::: ENTRIES
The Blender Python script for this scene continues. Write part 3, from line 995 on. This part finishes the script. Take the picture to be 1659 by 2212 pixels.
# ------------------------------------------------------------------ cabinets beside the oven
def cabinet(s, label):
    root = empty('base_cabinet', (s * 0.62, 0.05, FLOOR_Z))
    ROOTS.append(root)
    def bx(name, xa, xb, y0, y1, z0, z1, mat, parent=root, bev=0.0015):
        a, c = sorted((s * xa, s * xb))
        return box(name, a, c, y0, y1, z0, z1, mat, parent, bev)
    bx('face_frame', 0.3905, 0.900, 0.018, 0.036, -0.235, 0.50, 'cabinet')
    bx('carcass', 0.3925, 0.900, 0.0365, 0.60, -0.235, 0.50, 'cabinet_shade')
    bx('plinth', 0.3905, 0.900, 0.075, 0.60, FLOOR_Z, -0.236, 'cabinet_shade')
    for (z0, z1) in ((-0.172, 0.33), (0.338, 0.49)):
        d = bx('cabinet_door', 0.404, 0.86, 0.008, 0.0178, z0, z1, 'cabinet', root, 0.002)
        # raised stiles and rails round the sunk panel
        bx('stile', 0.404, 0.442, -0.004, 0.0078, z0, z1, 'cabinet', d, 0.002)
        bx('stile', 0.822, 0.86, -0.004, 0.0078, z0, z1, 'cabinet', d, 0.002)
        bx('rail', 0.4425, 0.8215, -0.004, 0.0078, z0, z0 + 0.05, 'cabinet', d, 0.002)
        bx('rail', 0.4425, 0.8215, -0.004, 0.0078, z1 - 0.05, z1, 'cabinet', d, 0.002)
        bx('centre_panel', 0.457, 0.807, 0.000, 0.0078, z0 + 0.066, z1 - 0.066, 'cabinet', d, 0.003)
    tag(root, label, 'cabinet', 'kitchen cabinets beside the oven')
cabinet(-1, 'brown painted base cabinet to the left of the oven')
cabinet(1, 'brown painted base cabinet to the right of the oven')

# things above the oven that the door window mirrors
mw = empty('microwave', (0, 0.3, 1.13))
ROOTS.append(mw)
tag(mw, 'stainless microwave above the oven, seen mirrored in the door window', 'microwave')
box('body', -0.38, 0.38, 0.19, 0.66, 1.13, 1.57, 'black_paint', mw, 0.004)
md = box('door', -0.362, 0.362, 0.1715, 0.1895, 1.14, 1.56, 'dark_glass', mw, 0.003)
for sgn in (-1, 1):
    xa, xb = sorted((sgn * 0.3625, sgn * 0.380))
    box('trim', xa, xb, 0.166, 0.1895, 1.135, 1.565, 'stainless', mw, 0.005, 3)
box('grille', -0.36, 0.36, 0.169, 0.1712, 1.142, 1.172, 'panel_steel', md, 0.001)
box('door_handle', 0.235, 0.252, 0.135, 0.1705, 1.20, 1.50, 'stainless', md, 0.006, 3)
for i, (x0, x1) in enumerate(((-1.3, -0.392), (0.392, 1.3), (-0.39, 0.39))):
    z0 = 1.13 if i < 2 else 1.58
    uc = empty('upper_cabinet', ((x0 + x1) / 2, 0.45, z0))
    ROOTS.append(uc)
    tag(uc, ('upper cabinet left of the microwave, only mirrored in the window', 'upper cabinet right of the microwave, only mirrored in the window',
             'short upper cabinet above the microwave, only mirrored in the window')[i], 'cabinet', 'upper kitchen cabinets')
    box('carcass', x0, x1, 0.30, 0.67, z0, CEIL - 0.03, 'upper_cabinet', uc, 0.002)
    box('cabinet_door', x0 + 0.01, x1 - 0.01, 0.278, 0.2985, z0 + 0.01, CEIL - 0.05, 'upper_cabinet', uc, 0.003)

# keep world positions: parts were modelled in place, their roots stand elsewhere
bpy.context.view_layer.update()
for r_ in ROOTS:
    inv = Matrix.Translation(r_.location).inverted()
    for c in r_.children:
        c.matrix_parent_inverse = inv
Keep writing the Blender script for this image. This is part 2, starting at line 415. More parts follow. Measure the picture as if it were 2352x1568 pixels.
::::::
== WORK INSTRUCTIONS ==
Your task is to reproduce all of the records exactly.

== OUTPUT BELOW ==
The Blender Python script for this scene continues. Write part 3, from line 995 on. This part finishes the script. Take the picture to be 1659 by 2212 pixels.
# ------------------------------------------------------------------ cabinets beside the oven
def cabinet(s, label):
    root = empty('base_cabinet', (s * 0.62, 0.05, FLOOR_Z))
    ROOTS.append(root)
    def bx(name, xa, xb, y0, y1, z0, z1, mat, parent=root, bev=0.0015):
        a, c = sorted((s * xa, s * xb))
        return box(name, a, c, y0, y1, z0, z1, mat, parent, bev)
    bx('face_frame', 0.3905, 0.900, 0.018, 0.036, -0.235, 0.50, 'cabinet')
    bx('carcass', 0.3925, 0.900, 0.0365, 0.60, -0.235, 0.50, 'cabinet_shade')
    bx('plinth', 0.3905, 0.900, 0.075, 0.60, FLOOR_Z, -0.236, 'cabinet_shade')
    for (z0, z1) in ((-0.172, 0.33), (0.338, 0.49)):
        d = bx('cabinet_door', 0.404, 0.86, 0.008, 0.0178, z0, z1, 'cabinet', root, 0.002)
        # raised stiles and rails round the sunk panel
        bx('stile', 0.404, 0.442, -0.004, 0.0078, z0, z1, 'cabinet', d, 0.002)
        bx('stile', 0.822, 0.86, -0.004, 0.0078, z0, z1, 'cabinet', d, 0.002)
        bx('rail', 0.4425, 0.8215, -0.004, 0.0078, z0, z0 + 0.05, 'cabinet', d, 0.002)
        bx('rail', 0.4425, 0.8215, -0.004, 0.0078, z1 - 0.05, z1, 'cabinet', d, 0.002)
        bx('centre_panel', 0.457, 0.807, 0.000, 0.0078, z0 + 0.066, z1 - 0.066, 'cabinet', d, 0.003)
    tag(root, label, 'cabinet', 'kitchen cabinets beside the oven')
cabinet(-1, 'brown painted base cabinet to the left of the oven')
cabinet(1, 'brown painted base cabinet to the right of the oven')

# things above the oven that the door window mirrors
mw = empty('microwave', (0, 0.3, 1.13))
ROOTS.append(mw)
tag(mw, 'stainless microwave above the oven, seen mirrored in the door window', 'microwave')
box('body', -0.38, 0.38, 0.19, 0.66, 1.13, 1.57, 'black_paint', mw, 0.004)
md = box('door', -0.362, 0.362, 0.1715, 0.1895, 1.14, 1.56, 'dark_glass', mw, 0.003)
for sgn in (-1, 1):
    xa, xb = sorted((sgn * 0.3625, sgn * 0.380))
    box('trim', xa, xb, 0.166, 0.1895, 1.135, 1.565, 'stainless', mw, 0.005, 3)
box('grille', -0.36, 0.36, 0.169, 0.1712, 1.142, 1.172, 'panel_steel', md, 0.001)
box('door_handle', 0.235, 0.252, 0.135, 0.1705, 1.20, 1.50, 'stainless', md, 0.006, 3)
for i, (x0, x1) in enumerate(((-1.3, -0.392), (0.392, 1.3), (-0.39, 0.39))):
    z0 = 1.13 if i < 2 else 1.58
    uc = empty('upper_cabinet', ((x0 + x1) / 2, 0.45, z0))
    ROOTS.append(uc)
    tag(uc, ('upper cabinet left of the microwave, only mirrored in the window', 'upper cabinet right of the microwave, only mirrored in the window',
             'short upper cabinet above the microwave, only mirrored in the window')[i], 'cabinet', 'upper kitchen cabinets')
    box('carcass', x0, x1, 0.30, 0.67, z0, CEIL - 0.03, 'upper_cabinet', uc, 0.002)
    box('cabinet_door', x0 + 0.01, x1 - 0.01, 0.278, 0.2985, z0 + 0.01, CEIL - 0.05, 'upper_cabinet', uc, 0.003)

# keep world positions: parts were modelled in place, their roots stand elsewhere
bpy.context.view_layer.update()
for r_ in ROOTS:
    inv = Matrix.Translation(r_.location).inverted()
    for c in r_.children:
        c.matrix_parent_inverse = inv
Keep writing the Blender script for this image. This is part 2, starting at line 415. More parts follow. Measure the picture as if it were 2352x1568 pixels.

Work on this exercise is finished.